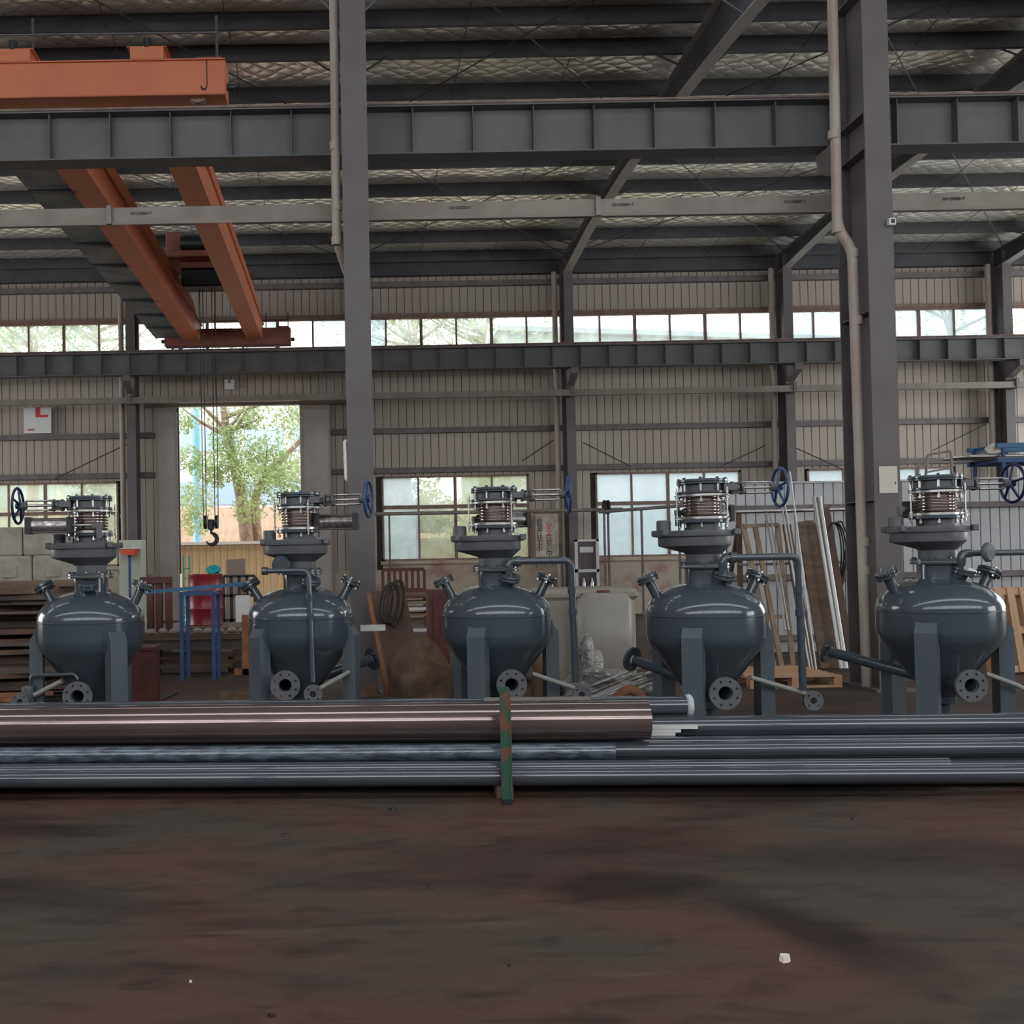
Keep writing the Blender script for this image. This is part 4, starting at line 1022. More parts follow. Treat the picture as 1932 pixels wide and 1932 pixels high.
# ---- blue trestle, blue bar, timber bench, red drum on its plate stack
t = thing('blue_trestle', 'blue welded trestle standing before the red drum', 'trestle', (-2.05, 13.9, 0))
xa, xb = W(343, 1200, 13.9).x, W(403, 1200, 13.9).x
for x in (xa, xb):
    for y in (13.9, 14.45): MB().beam((x, y, 0), (x, y, 1.18), .05, .05).build('leg', BLUEF, t, 0, world=True)
    MB().beam((x, 13.9, 1.2), (x, 14.45, 1.2), .05, .05).build('side_rail', BLUEF, t, 0, world=True)
for y in (13.9, 14.45): MB().beam((xa - .025, y, 1.2), (xb + .025, y, 1.2), .05, .05).build('top_rail', BLUEF, t, 0, world=True)
o = MB().beam(W(272, 1131, 13.98) , W(482, 1113, 13.98), .05, .05).build('blue_bar', BLUEB, None, 0, world=True)
o.location.z += 1.235 - W(380, 1122, 13.98).z + .045
tag(o, 'long light blue bar laid across the trestle', 'bar')
t = thing('timber_bench', 'low heavy timber bench between the first and second tank', 'bench', (-2.2, 15.0, 0))
xa, xb = W(272, 1200, 15).x, W(480, 1200, 15).x
for i, y in enumerate((14.75, 15.0, 15.25)): MB().box(xa, xb, y, y + .22, .50, .58).build('plank', WOOD, t, 0, world=True)
MB().box(xa, xb, 14.8, 14.95, .36, .50).build('bearer', RUSTPL2, t, 0, world=True)
for x in (xa + .1, xb - .12): MB().box(x - .06, x + .06, 14.8, 15.4, 0, .36).build('leg', RUSTPL2, t, 0, world=True)
rn = random.Random(3)
for i in range(9):
    x = xa + .12 + i * .17
    o = blob('bar_offcut', (x, 14.9 + rn.uniform(-.04, .1), .58), (.075, .07, .05), mat('grey_offcut', (.30, .24, .23), rough=.6), i, 'greyish offcut, %s along the timber bench from the maroon stand' % ORD1[i], 'offcut', 'offcuts on the timber bench', .1, None, 2)
for i in range(5):
    th = (.07, .05, .06, .05, .06)[i]; zq = sum((.07, .05, .06, .05, .06)[:i])
    poly_plate('low_board', [(xa + .25 - .05 * (i % 2), 14.98 + .03 * i), (xb - .40 + .06 * (i % 3), 15.0), (xb - .4, 15.6), (xa + .22, 15.55 + .03 * (i % 2))], zq, zq + th, (RUSTPL2, WOOD, RUSTPL, WOOD, RUSTPL2)[i], 'dark flat board, %s from the floor, stacked under the timber bench' % ORD1[i], 'board', 'boards under the timber bench')
blob('rag_heap', (W(440, 1312, 11.2).x, 11.2, 0), (.30, .20, .09), BURLAP, 51, 'low brown rag heap on the floor beside the second tank', 'rags', amp=.6)
g = thing('floor_cable', 'thin dark cable lying on the floor behind the first two tanks', 'cable', (-1.9, 11.6, 0))
MB().tube(fillet([(-2.15, 12.6, .012), (-2.25, 11.6, .012), (-1.9, 11.3, .012), (-1.5, 11.5, .012), (-1.2, 11.25, .012)], .2), .012, 6).build('cable_run', HOSE, g, 50, world=True)
t = thing('orange_post_frame', 'rusty orange upright frame beside the second tank', 'frame', (-1.42, 14.6, 0))
p = W(462, 1160, 14.5)
MB().beam((p.x, 14.5, 0), (p.x, 14.5, p.z), .09, .09).build('post', RUSTOR, t, 0, world=True); MB().beam((p.x - .16, 14.5, .05), (p.x + .2, 14.5, .05), .09, .09).build('foot', RUSTOR, t, 0, world=True)
zz = 0
for i in range(6):
    th = (.10, .12, .09, .1, .08, .09)[i]; xx = (-2.9 + .1 * (i % 3), -1.3 - .12 * (i % 2))
    poly_plate('board', [(xx[0], 16.4), (xx[1], 16.35), (xx[1] + .1, 17.7), (xx[0] - .1, 17.6)], zz, zz + th, (WOOD, RUSTPL, PINED, WOOD, RUSTPL2, WOOD)[i], 'thick brown board, %s from the floor, in the stack under the red drum' % ORD1[i], 'board', 'boards under the red drum'); zz += th
px_ = W(388, 1140, 17.0).x
t = thing('oil_drum', 'glossy red steel oil drum standing on stacked boards', 'drum', (px_, 17.0, zz))
pr = [(0, 0), (.28, 0), (.29, .015), (.285, .03)]
for zc in (.28, .57): pr += [(.285, zc - .03), (.297, zc), (.285, zc + .03)]
pr += [(.285, .83), (.292, .845), (.29, .86), (.275, .86), (.272, .845), (0, .845)]
MB().lathe(pr, 36, (0, 0, 0)).build('drum_body', DRUM, t, 40)
MB().disc((.15, -.1, .845), (0, 0, 1), .035, .015, 14).build('bung', BLACKM, t, 40)
blob('cloth', (px_ + .13, 16.98, zz + .858), (.10, .10, .085), TEAL, 8, 'teal cloth bundled on the red drum lid', 'cloth', amp=.9, sub=3)
# ---- bits round the doorway
t = thing('plywood_sheet', 'grey-brown board propped inside the doorway', 'board', W(440, 1160, 22)); t.location.z = 0
p = W(425, 1056, 22.0); q = W(462, 1120, 22)
MB().add([(p.x, 22.2, p.z), (q.x, 22.2, p.z + .02), (q.x + .02, 21.9, 0), (p.x - .02, 21.9, 0), (p.x, 22.23, p.z), (q.x, 22.23, p.z + .02), (q.x + .02, 21.93, 0), (p.x - .02, 21.93, 0)],
         [(0, 1, 2, 3), (4, 7, 6, 5), (0, 4, 5, 1), (1, 5, 6, 2), (2, 6, 7, 3), (3, 7, 4, 0)]).build('sheet', mat('old_plywood', (.30, .22, .19), (.36, .28, .24), 3, rough=.8), t, 0, world=True)
t = thing('white_crate', 'small white crate on the floor beyond the second tank', 'crate', W(455, 1150, 20)); t.location.z = 0
p = W(444, 1124, 20); q = W(470, 1146, 20)
MB().box(p.x, q.x, 20, 20.3, .3, p.z).build('tub', WHITE, t, 0, world=True); MB().box(p.x - .1, q.x + .1, 19.95, 20.35, 0, .3).build('stand', WOOD, t, 0, world=True)
t = thing('machine_frame', 'dark greasy machine frame behind the white crate', 'machine', (W(440, 1100, 20.6).x, 20.8, 0))
p = W(420, 1090, 20.6); q = W(480, 1090, 20.6)
for i in range(5):
    x = p.x + (q.x - p.x) * i / 4; MB().beam((x, 20.7, 0), (x, 20.7, 1.35), .06, .06).build('post', BLACKM, t, 0, world=True)
for zz_ in (.45, .95, 1.35): MB().beam((p.x, 20.7, zz_), (q.x, 20.7, zz_), .06, .06).build('rail', BLACKM, t, 0, world=True)
t = thing('teal_ladder', 'narrow teal ladder standing in the doorway', 'ladder', (W(352, 1100, 26).x, 26, 0))
a, b = W(346, 1048, 26), W(357, 1048, 26)
for p in (a, b): MB().beam((p.x, 26, 0), (p.x, 26, p.z), .045, .03).build('stile', mat('teal_paint', (.10, .42, .34), rough=.5), t, 0, world=True)
for i in range(6): MB().beam((a.x, 26, .25 + i * .25), (b.x, 26, .25 + i * .25), .03, .03).build('rung', mat('teal_paint', (.10, .42, .34)), t, 0, world=True)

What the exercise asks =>
Reproduce the listing word for word and omit its pictures.

Final result =>
Keep writing the Blender script for this image. This is part 4, starting at line 1022. More parts follow. Treat the picture as 1932 pixels wide and 1932 pixels high.
# ---- blue trestle, blue bar, timber bench, red drum on its plate stack
t = thing('blue_trestle', 'blue welded trestle standing before the red drum', 'trestle', (-2.05, 13.9, 0))
xa, xb = W(343, 1200, 13.9).x, W(403, 1200, 13.9).x
for x in (xa, xb):
    for y in (13.9, 14.45): MB().beam((x, y, 0), (x, y, 1.18), .05, .05).build('leg', BLUEF, t, 0, world=True)
    MB().beam((x, 13.9, 1.2), (x, 14.45, 1.2), .05, .05).build('side_rail', BLUEF, t, 0, world=True)
for y in (13.9, 14.45): MB().beam((xa - .025, y, 1.2), (xb + .025, y, 1.2), .05, .05).build('top_rail', BLUEF, t, 0, world=True)
o = MB().beam(W(272, 1131, 13.98) , W(482, 1113, 13.98), .05, .05).build('blue_bar', BLUEB, None, 0, world=True)
o.location.z += 1.235 - W(380, 1122, 13.98).z + .045
tag(o, 'long light blue bar laid across the trestle', 'bar')
t = thing('timber_bench', 'low heavy timber bench between the first and second tank', 'bench', (-2.2, 15.0, 0))
xa, xb = W(272, 1200, 15).x, W(480, 1200, 15).x
for i, y in enumerate((14.75, 15.0, 15.25)): MB().box(xa, xb, y, y + .22, .50, .58).build('plank', WOOD, t, 0, world=True)
MB().box(xa, xb, 14.8, 14.95, .36, .50).build('bearer', RUSTPL2, t, 0, world=True)
for x in (xa + .1, xb - .12): MB().box(x - .06, x + .06, 14.8, 15.4, 0, .36).build('leg', RUSTPL2, t, 0, world=True)
rn = random.Random(3)
for i in range(9):
    x = xa + .12 + i * .17
    o = blob('bar_offcut', (x, 14.9 + rn.uniform(-.04, .1), .58), (.075, .07, .05), mat('grey_offcut', (.30, .24, .23), rough=.6), i, 'greyish offcut, %s along the timber bench from the maroon stand' % ORD1[i], 'offcut', 'offcuts on the timber bench', .1, None, 2)
for i in range(5):
    th = (.07, .05, .06, .05, .06)[i]; zq = sum((.07, .05, .06, .05, .06)[:i])
    poly_plate('low_board', [(xa + .25 - .05 * (i % 2), 14.98 + .03 * i), (xb - .40 + .06 * (i % 3), 15.0), (xb - .4, 15.6), (xa + .22, 15.55 + .03 * (i % 2))], zq, zq + th, (RUSTPL2, WOOD, RUSTPL, WOOD, RUSTPL2)[i], 'dark flat board, %s from the floor, stacked under the timber bench' % ORD1[i], 'board', 'boards under the timber bench')
blob('rag_heap', (W(440, 1312, 11.2).x, 11.2, 0), (.30, .20, .09), BURLAP, 51, 'low brown rag heap on the floor beside the second tank', 'rags', amp=.6)
g = thing('floor_cable', 'thin dark cable lying on the floor behind the first two tanks', 'cable', (-1.9, 11.6, 0))
MB().tube(fillet([(-2.15, 12.6, .012), (-2.25, 11.6, .012), (-1.9, 11.3, .012), (-1.5, 11.5, .012), (-1.2, 11.25, .012)], .2), .012, 6).build('cable_run', HOSE, g, 50, world=True)
t = thing('orange_post_frame', 'rusty orange upright frame beside the second tank', 'frame', (-1.42, 14.6, 0))
p = W(462, 1160, 14.5)
MB().beam((p.x, 14.5, 0), (p.x, 14.5, p.z), .09, .09).build('post', RUSTOR, t, 0, world=True); MB().beam((p.x - .16, 14.5, .05), (p.x + .2, 14.5, .05), .09, .09).build('foot', RUSTOR, t, 0, world=True)
zz = 0
for i in range(6):
    th = (.10, .12, .09, .1, .08, .09)[i]; xx = (-2.9 + .1 * (i % 3), -1.3 - .12 * (i % 2))
    poly_plate('board', [(xx[0], 16.4), (xx[1], 16.35), (xx[1] + .1, 17.7), (xx[0] - .1, 17.6)], zz, zz + th, (WOOD, RUSTPL, PINED, WOOD, RUSTPL2, WOOD)[i], 'thick brown board, %s from the floor, in the stack under the red drum' % ORD1[i], 'board', 'boards under the red drum'); zz += th
px_ = W(388, 1140, 17.0).x
t = thing('oil_drum', 'glossy red steel oil drum standing on stacked boards', 'drum', (px_, 17.0, zz))
pr = [(0, 0), (.28, 0), (.29, .015), (.285, .03)]
for zc in (.28, .57): pr += [(.285, zc - .03), (.297, zc), (.285, zc + .03)]
pr += [(.285, .83), (.292, .845), (.29, .86), (.275, .86), (.272, .845), (0, .845)]
MB().lathe(pr, 36, (0, 0, 0)).build('drum_body', DRUM, t, 40)
MB().disc((.15, -.1, .845), (0, 0, 1), .035, .015, 14).build('bung', BLACKM, t, 40)
blob('cloth', (px_ + .13, 16.98, zz + .858), (.10, .10, .085), TEAL, 8, 'teal cloth bundled on the red drum lid', 'cloth', amp=.9, sub=3)
# ---- bits round the doorway
t = thing('plywood_sheet', 'grey-brown board propped inside the doorway', 'board', W(440, 1160, 22)); t.location.z = 0
p = W(425, 1056, 22.0); q = W(462, 1120, 22)
MB().add([(p.x, 22.2, p.z), (q.x, 22.2, p.z + .02), (q.x + .02, 21.9, 0), (p.x - .02, 21.9, 0), (p.x, 22.23, p.z), (q.x, 22.23, p.z + .02), (q.x + .02, 21.93, 0), (p.x - .02, 21.93, 0)],
         [(0, 1, 2, 3), (4, 7, 6, 5), (0, 4, 5, 1), (1, 5, 6, 2), (2, 6, 7, 3), (3, 7, 4, 0)]).build('sheet', mat('old_plywood', (.30, .22, .19), (.36, .28, .24), 3, rough=.8), t, 0, world=True)
t = thing('white_crate', 'small white crate on the floor beyond the second tank', 'crate', W(455, 1150, 20)); t.location.z = 0
p = W(444, 1124, 20); q = W(470, 1146, 20)
MB().box(p.x, q.x, 20, 20.3, .3, p.z).build('tub', WHITE, t, 0, world=True); MB().box(p.x - .1, q.x + .1, 19.95, 20.35, 0, .3).build('stand', WOOD, t, 0, world=True)
t = thing('machine_frame', 'dark greasy machine frame behind the white crate', 'machine', (W(440, 1100, 20.6).x, 20.8, 0))
p = W(420, 1090, 20.6); q = W(480, 1090, 20.6)
for i in range(5):
    x = p.x + (q.x - p.x) * i / 4; MB().beam((x, 20.7, 0), (x, 20.7, 1.35), .06, .06).build('post', BLACKM, t, 0, world=True)
for zz_ in (.45, .95, 1.35): MB().beam((p.x, 20.7, zz_), (q.x, 20.7, zz_), .06, .06).build('rail', BLACKM, t, 0, world=True)
t = thing('teal_ladder', 'narrow teal ladder standing in the doorway', 'ladder', (W(352, 1100, 26).x, 26, 0))
a, b = W(346, 1048, 26), W(357, 1048, 26)
for p in (a, b): MB().beam((p.x, 26, 0), (p.x, 26, p.z), .045, .03).build('stile', mat('teal_paint', (.10, .42, .34), rough=.5), t, 0, world=True)
for i in range(6): MB().beam((a.x, 26, .25 + i * .25), (b.x, 26, .25 + i * .25), .03, .03).build('rung', mat('teal_paint', (.10, .42, .34)), t, 0, world=True)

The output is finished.